**WORK INSTRUCTIONS**:
Copy every line of the following data that includes the string "this".

***** DATA SHOWN *****

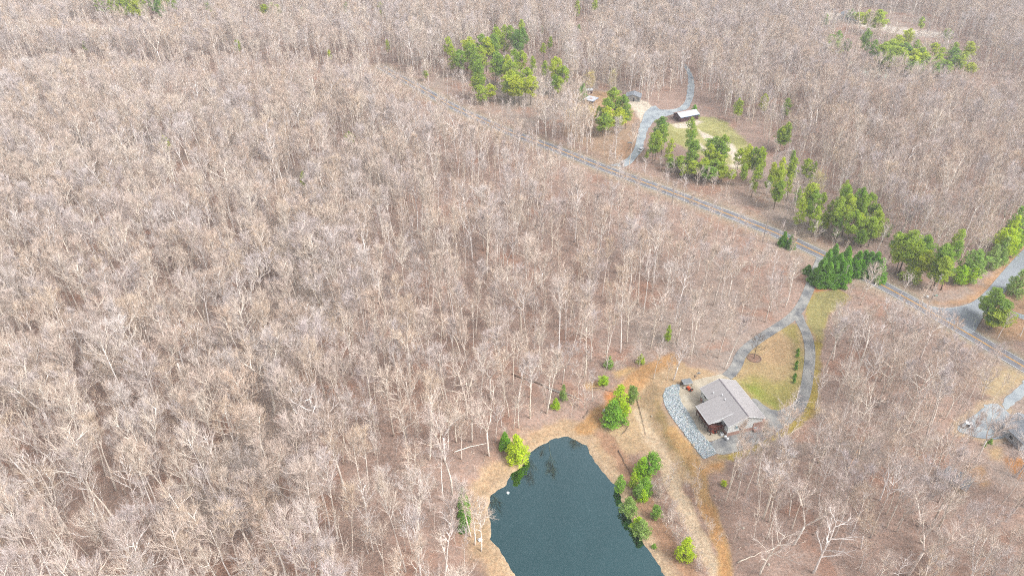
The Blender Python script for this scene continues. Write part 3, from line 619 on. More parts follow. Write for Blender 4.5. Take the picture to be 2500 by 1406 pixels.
for u, v, h, d in [(2234,560,19,11),(2218,580,16,9),(2250,592,15,9),(2277,580,17,8),(2342,560,18,8),(2336,590,15,8),(2321,597,18,9),(2312,625,15,9),(2330,630,14,9),(2297,640,12,8),(2194,565,15,6),(2262,610,13,9)]: evergreen('P', u, v, h, d * .85, W5)
evergreen('Y', 2393, 613, 13, 10, W5); evergreen('Y', 2378, 640, 9, 7, W5); evergreen('Y', 2355, 650, 8, 6, W5)
evergreen('Y', 2238, 639, 8, 8, 'left of the utility pole')
W6 = 'along the far side of the side road'
for u, v, h, d in [(2438,600,10,9),(2455,592,9,7),(2470,560,13,9),(2462,580,11,8),(2488,530,15,10),(2500,512,17,10),(2490,560,12,9),(2520,520,16,9)]: evergreen('Y', u, v, h, d, W6)
evergreen('Y', 2500, 662, 10, 10, 'at the right edge below the side road')
for u, v, h, d in [(2434,702,15,7),(2442,730,11,8),(2420,728,8,5),(2446,750,9,9),(2432,765,7,6)]: evergreen('P', u, v, h, d, 'at the road junction mouth')
W7 = 'in the dark clump at the driveway mouth'
for u, v, h, d in [(2043,600,13,6),(2028,612,12,5.5),(2015,632,11,6.5),(2030,642,10,5.5),(2074,606,13,7),(2055,622,12,6.5),(2062,640,10,6),(2045,640,10,6)]: evergreen('C', u, v, h, d, W7)
for u, v, h, d in [(2101,617,10,6),(2116,615,10,6),(2130,618,10,6),(2146,619,10,6),(2158,634,9,6),(2092,625,8,5)]: evergreen('c', u, v, h, d, 'in the clipped row right of the driveway mouth')
for u, v, h, d in [(1918,568,6,3.6),(1936,576,5.5,4),(1976,648,3.5,3.5)]: evergreen('c', u, v, h, d, 'half hidden beside the main road', what='dark green broad holly')
evergreen('Y', 1263, 1063, 9.5, 7, 'leaning over the top left pond bank', what='bright green bushy pine')
evergreen('Y', 1516, 944, 12, 9.5, 'on the dirt slope above the pond', what='large bushy green pine'); evergreen('Y', 1503, 985, 8, 8, 'on the dirt slope above the pond', what='lower bushy green pine'); evergreen('Y', 1547, 944, 6.5, 4, 'on the dirt slope above the pond', what='small yellow green pine')
WP = 'between the pond and the pale tracks'
for u, v, h, d in [(1595,1110,7.5,5.5),(1572,1122,6.5,5.5),(1550,1154,5.5,3.5),(1577,1165,6,5),(1564,1182,5,5),(1517,1161,6,4.5),(1539,1213,6,5),(1605,1235,5,3),(1571,1270,5,5),(1560,1262,4.5,4),(1598,1327,1.6,1.8),(1681,1315,8,6.5),(1572,1196,4,4)]: evergreen('Y', u, v, h, d, WP)
for u, v, h, d in [(1128,1190,8,3),(1132,1222,7,3.4),(1130,1255,6,3)]: evergreen('C', u, v, h, d, 'left of the pond bank path', what='slim green cedar')
evergreen('C', 1232, 1056, 6, 3.5, 'behind the pond bank pine', what='dim green cedar')
for u, v, h, d, w in [(1376,940,6,3.4,'near the fallen logs'),(1357,972,4,3,'near the fallen logs'),(1566,865,3.5,3,'on the track bank above the slope'),(1474,920,3.5,3.5,'on the clay bank above the slope'),(1488,872,4,3.5,'on the clay bank above the slope'),(1635,795,6,3.5,'in the woodland above the house'),(1769,1174,1.8,1.8,'in the wood below the house'),(2408,1078,1.8,1.4,'edging the gravel lot'),(2422,1071,1.8,1.4,'edging the gravel lot')]: evergreen('Y', u, v, h, d, w, what='small bright green evergreen')
for u, v, h, d in [(207,101,13,5),(575,98,12,4),(805,123,12,4),(735,421,9,4),(850,325,9,5),(400,331,11,6),(735,20,16,5),(505,2,18,5),(1040,173,6,4),(1209,60,10,4),(1413,62,12,4),(1322,65,12,3),(660,10,14,9),(648,12,12,8),(675,14,12,8),(930,5,13,6),(848,8,13,6),(946,98,10,4),(1410,0,15,6),(1450,2,15,8),(1808,243,13,5),(1871,230,13,5),(1926,243,12,7),(1915,316,12,8)]:
    evergreen('P', u, v, h, d, 'lone among grey bare woods')
for u, h, d in [(262,17,8),(285,18,8),(303,17,8),(322,18,8),(342,17,7),(368,17,8),(388,19,8),(403,17,7),(425,17,7),(238,15,7),(312,14,8),(382,13,7)]: evergreen('P', u, -8 + rng.uniform(-4, 6), h, d, 'in the row at the top left edge')
for u, v, h, d in [(2185,128,13,8),(2222,112,13,8),(2240,150,10,8),(2262,155,10,7),(2300,118,12,7),(2336,120,12,7),(2140,100,14,6),(2046,112,10,7),(2030,105,11,7),(2170,110,16,9),(2210,108,14,9),(2228,138,12,8),(2250,118,12,7),(2266,140,12,8),(2290,150,11,8),(2320,150,11,6),(2045,100,12,7),(2200,90,14,7),(2245,100,12,6),(2150,40,12,6),(2350,135,12,6),(2053,76,15,7),(2036,89,14,7),(2016,92,11,5),(2068,97,10,5),(2124,73,19,5),(2177,95,17,11),(2162,105,14,9),(2190,115,13,9),(2203,122,12,8),(2225,70,14,6),(2240,125,12,9),(2258,132,12,8),(2276,146,10,8),(2302,132,13,6),(2311,150,10,8),(2291,108,11,6),(2333,103,11,5),(2322,72,11,5),(2378,105,13,6),(2357,128,10,6),(2342,140,10,7),(2157,141,8,6),(2128,28,15,8),(2157,28,17,9),(2258,44,15,5),(2020,35,12,4),(2080,22,9,4),(2103,30,8,7),(2374,152,9,6)]:
    evergreen('P', u, v, h, d * 1.35, 'in the far top right stand')
evergreen('C', 1417, 210, 9, 3, 'left of the white canopy', what='bright yellow green slim cedar'); evergreen('c', 1424, 206, 9, 6, 'left of the white canopy', what='dark green broad holly')
evergreen('c', 1697, 258, 6, 5, 'behind the brown barn', what='dull green shrub')
for u, v, h, d, w in [(1441,181,13,8,'behind the white canopy'),(1497,178,14,6,'above the gravel yard pines'),(2000,430,14,8,'in the belt above the main road')]:
    x, y = G(u, v, h); t = tree('budding_tree', OLV, x, y, h / 12, rng.uniform(0, 6), 'olive green budding tree ' + w, 'tree', None, sx=d / 7 / (h / 12)); o = bpy.data.objects.new('leaves', OLV[2]); C.objects.link(o); o.parent = t; used_xy.append((x, y, 3))
for i, (u, v) in enumerate([(1947,857.5),(1946,868),(1944,887.5),(1942.5,898.5),(1939,918.5),(1937,930)]):
    x, y = G(u, v + 4); tree('young_conifer', JUN, x, y, 1, i, '%s small dark conifer of the row along the lawn edge' % ['first (topmost)', 'second from top', 'third from top', 'third from bottom', 'second from bottom', 'last (bottommost)'][i], 'shrub', 'small conifers planted in a row on the lawn')
# dark bare tree in the mulch ring, explicit bare trees
mul = MB(); mx_, my_ = G(1841, 874)
ring = [(mx_ + math.cos(a) * 2.1, my_ + math.sin(a) * 2.0) for a in np.linspace(0, 6.283, 25)[:-1]]
b = MB(); ribbon(b, ring + [ring[0]], .3, .12, .6, smooth=False); tag(b.build('mulch_ring', mat('edging', S(150,120,104), .9, .3, 4)), 'brown mulch ring edging round the lone lawn tree', 'garden edging')
T_, K_, _ = bare_meshes(81, H=9, R=3.0, cb=.3, nl=9, n2=4, n3=4, n4=2, tr=.13, ang=45)
LONE = (T_.mesh('trunk', M_DARKBARK, True), K_.mesh('crown', M_DARKBARK))
tree('bare_tree', LONE, mx_, my_, 1, 0, 'lone dark bare tree in the mulch ring on the lawn', 'tree', None); used_xy.append((mx_, my_, 3))

def inpix(poly, us, vs): return sdist(poly, us, vs, 50) < 0
excl = [(POND, 2.0), (SLOPE, 1.0), (APRON, 3), (PATIO, 4), (RIPRAP, 2), (LAWN_IN, 1.5), (LAWN_OUT, .5), (FIELD, 1), (SAND1, 2), (GRAVEL, 1.5), (LOT, 1.5), (SIDE_ROAD, 5), (YARD_UP, 0), (RIGHT_FIELD, -1), (LOT_DRIVE, 2), (FAR_YARD, 1), (FAR_GREEN, 1)]
excl_px = [[(1745,1105),(1960,1020),(2000,1060),(1960,1120),(1880,1150),(1790,1160),(1745,1150)], [(2251,700),(2330,690),(2400,640),(2480,560),(2600,560),(2600,700),(2440,780),(2380,790)], [(1480,280),(1600,270),(1640,330),(1600,400),(1480,410),(1520,340)], [(2310,1120),(2430,1110),(2440,1290),(2310,1290)], [(2430,1060),(2560,1030),(2560,1210),(2440,1210)], [(1590,225),(1720,235),(1770,290),(1700,320),(1590,320)], [(1530,350),(1560,290),(1860,330),(1900,430),(1800,450),(1600,410),(1540,420)], [(2280,770),(2420,770),(2440,850),(2420,900),(2350,890),(2290,840)], [(1440,1060),(1560,1060),(1760,1400),(1780,1500),(1640,1500),(1480,1150)], [(1410,225),(1480,215),(1560,240),(1560,320),(1480,330),(1400,300)]]
excl_w = [GL(q) for q in excl_px]
left_bank = GL([(1090,1400),(1110,1250),(1130,1160),(1240,1040),(1320,1000),(1440,960),(1500,940),(1470,1000),(1420,1040),(1330,1050),(1250,1090),(1180,1160),(1140,1240),(1170,1340),(1230,1406),(1260,1470)])
scrub = GL([(1600,1180),(1640,1180),(1690,1300),(1750,1406),(1690,1406),(1620,1290),(1570,1190)])
scrub2 = GL([(1660,1165),(1700,1190),(1745,1300),(1770,1410),(1750,1406),(1700,1290)])
def candidates(sp, jit):
    X, Y = np.meshgrid(np.arange(-560, 560, sp), np.arange(78, 800, sp)); X = X + (np.arange(X.shape[0]) % 2)[:, None] * sp / 2
    X = X.ravel() + rng.uniform(-jit, jit, X.size) * sp; Y = Y.ravel() + rng.uniform(-jit, jit, Y.size) * sp
    z = terrain(X, Y); U, V = project(X, Y, z); Ut, Vt = project(X, Y, z + 22)
    keep = (U > -140) & (U < 2640) & (Vt < 1450) & (V > -150); return X[keep], Y[keep], z[keep], U[keep], V[keep]
def filt(X, Y, extra=0.0):
    k = ~((X > -8) & (X < 75) & (Y < 105))
    for p_, mg in excl: k &= sdist(p_, X, Y, 10) > mg + extra
    for p_ in excl_w: k &= sdist(p_, X, Y, 5) > 0
    for L_, mg in [(ROAD, 5.5), (TRACK_A, 2.5), (TRACK_B, 2.2), (TRACK_C, 3), (TRACK_D, 3.5), (BANK_L, 3.5), (DRIVE_W, 4), (DRIVE_E, 4)]: k &= ldist(L_, X, Y, 12) > mg + extra * .5
    for x, y, r in used_xy: k &= ((X - x) ** 2 + (Y - y) ** 2) > (r + .8) ** 2
    return k
X, Y, Z, U, V = candidates(4.9, .42)
k = filt(X, Y)
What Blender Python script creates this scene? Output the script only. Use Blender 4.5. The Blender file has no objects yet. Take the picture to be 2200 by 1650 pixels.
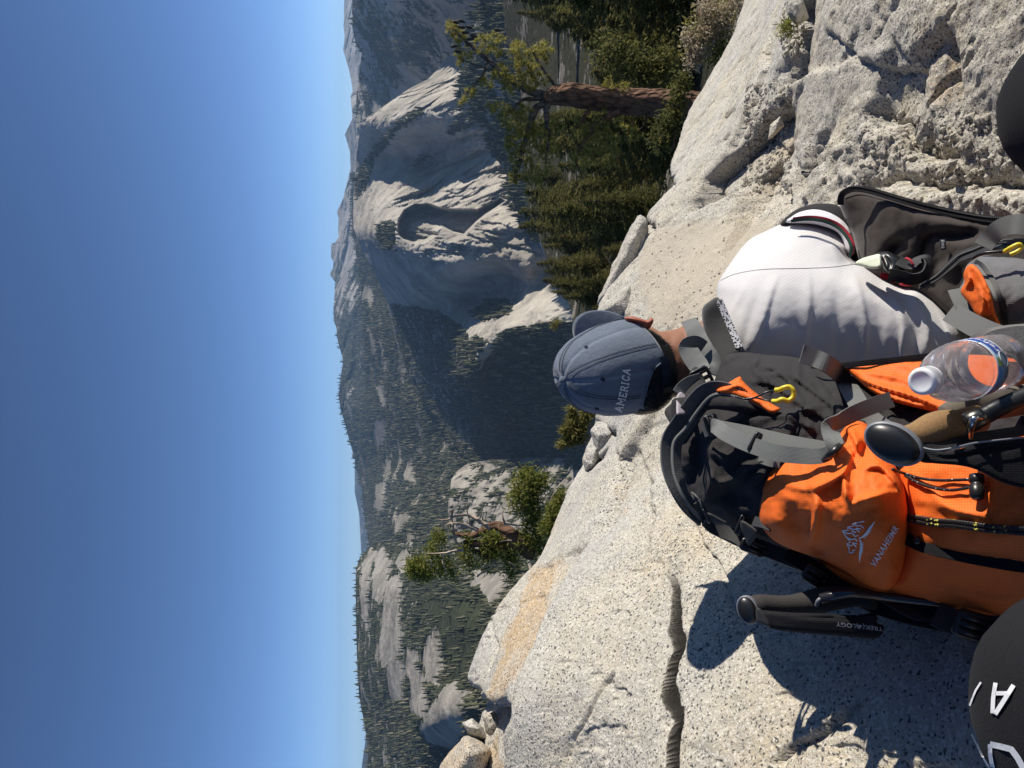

*****

**CORRECT RESULT**:
The Blender Python script for this scene continues. Write part 3, from line 619 on. More parts follow. Write for Blender 4.5. Take the picture to be 2500 by 1406 pixels.
What Blender Python script creates this scene? Output the script only. Use Blender 4.5. The Blender file has no objects yet. Take the picture to be 2200 by 1650 pixels.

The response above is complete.